Coupes du gouvernement Ford : l’inquiétude dans les conseils scolaires

La ministre de l’Éducation, Lisa Thompson. Crédit image: Jackson Ho

[ANALYSE]

Pas un fonctionnaire coupé. En pleine campagne des élections provinciales, il y a un an, Doug Ford tentait de rassurer des employés inquiets par sa volonté d’assainir les finances publiques de la province. Le filon était gros.

Lors de la présentation de la réforme de l’Éducation en mars, la ministre Lisa Thompson l’avait promis : l’augmentation du nombre d’élèves de 22 à 28 par classe ne devait pas entraîner la suppression de postes du personnel enseignant. Ou plutôt des coupes par attrition, comme l’a affirmé la ministre de l’Éducation quelques semaines plus tard. Une estimation de 3 500 pertes de postes de cette manière était alors annoncée. Là encore, le filon était gros.

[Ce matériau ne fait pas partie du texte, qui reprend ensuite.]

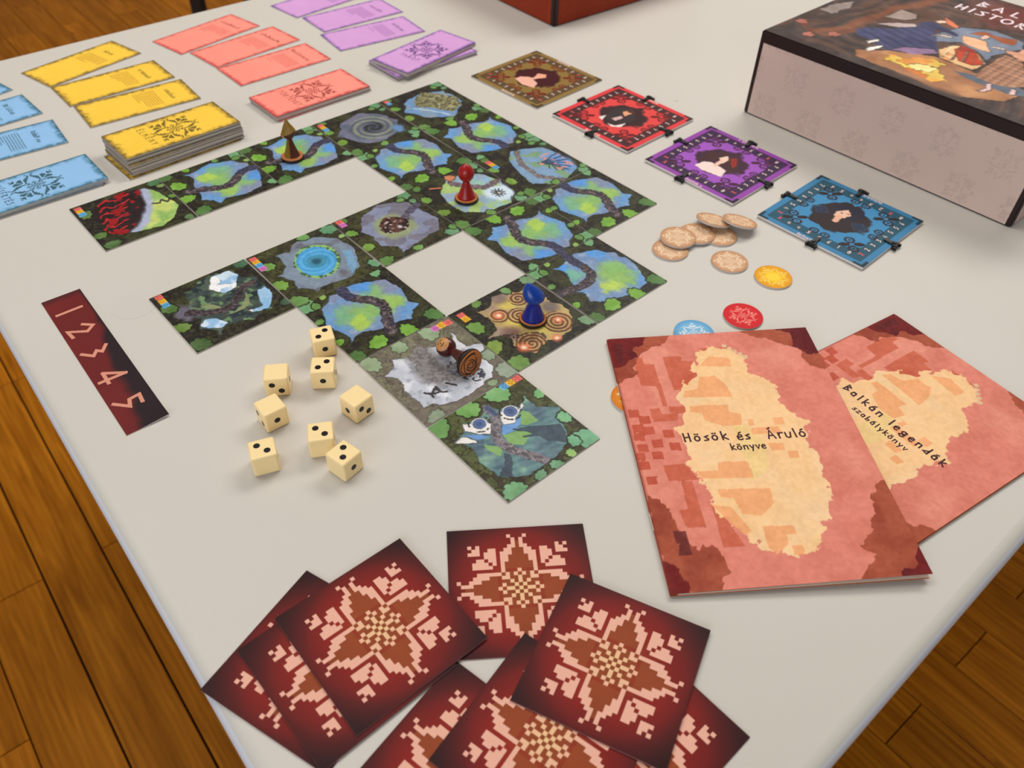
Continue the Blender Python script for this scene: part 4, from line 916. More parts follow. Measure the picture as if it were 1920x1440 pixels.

La vérité est plus nuancée. Et la lessive aurait déjà commencé du côté des conseils scolaires, contraints par le gouvernement à sabrer dans leurs dépenses. On dit que certains enseignants auraient même déjà reçu une lettre leur indiquant être « en surplus ».

Si la majorité des institutions éducatives francophones font preuve d’une extrême prudence quand il s’agit de parler du gouvernement Ford, deux ont confirmé les pressions du ministère de l’Éducation.

Des coupes, mais où couper?

Selon des documents financiers obtenus par ONFR+, le conseil scolaire MonAvenir doit trouver 4,2 millions d’économie pour cette année. Un chiffre qui se fixe à 2,5 millions du côté de Viamonde. Une bien délicate mission qui met les enseignants en première ligne en cas d’éventuelles coupes. Ce sont en effet les salaires du personnel et les avantages sociaux qui représentent la plus grosse part des dépenses des conseils scolaires.

La solution évoquée par les conseils scolaires : le fameux non-remplacement des départs à la retraite, comme le suggérait la ministre. Mais cela ne suffira peut-être pas.

Les cours plus spéciaux, comme les arts plastiques et la musique, pourraient éventuellement être ciblés du fait du faible nombre d’élèves inscrits.

L’autre possibilité pour les conseils scolaires francophones reste de couper dans les transports scolaires ou les frais plus « administratifs » (chauffage, fourniture de livres, électricité). Dans le cas du transport scolaire, la plus faible présence d’écoles francophones rallonge les distances pour le transport… et l’argent dépensé. Des économies en somme de bout de chandelle.

La défense du gouvernement

Sur le fond, le gouvernement progressiste-conservateur se défend cependant de chercher des économies. Et les 16 millions de dollars supplémentaires pour 2019-2020 alloués pour l’ensemble des 12 conseils scolaires sont effectivement une augmentation.

C’est oublier que cette enveloppe de 16 millions sur un budget de 1,79 milliard ne représente que des miettes, considérant l’inflation. Fait à noter : durant les dernières années, les conseils scolaires francophones ont vu leur enveloppe totale réévaluée chaque année entre 50 et 100 millions de dollars.

Dans la forme, la méthode est aussi contestable pour beaucoup d’experts. En demandant des « efficacités » directement aux conseils scolaires, le gouvernement Ford semble se dédouaner de toute responsabilité. Car c’est le ministère de l’Éducation qui garde bel et bien le gros bout du bâton pour décider où couper.

Cette stratégie ressemble à celle déjà utilisée avec la baisse des frais de scolarité de la part du gouvernement pour les collèges et universités. Une manière alors de rejeter la patate chaude entre les mains des institutions postsecondaires.

En chute dans les sondages, Doug Ford doit trouver un nouveau souffle. Mais en touchant au cœur du système éducatif, le premier ministre risque de rester dans les basses eaux.

Cette analyse est aussi publiée dans le quotidien Le Droit du 3 juin.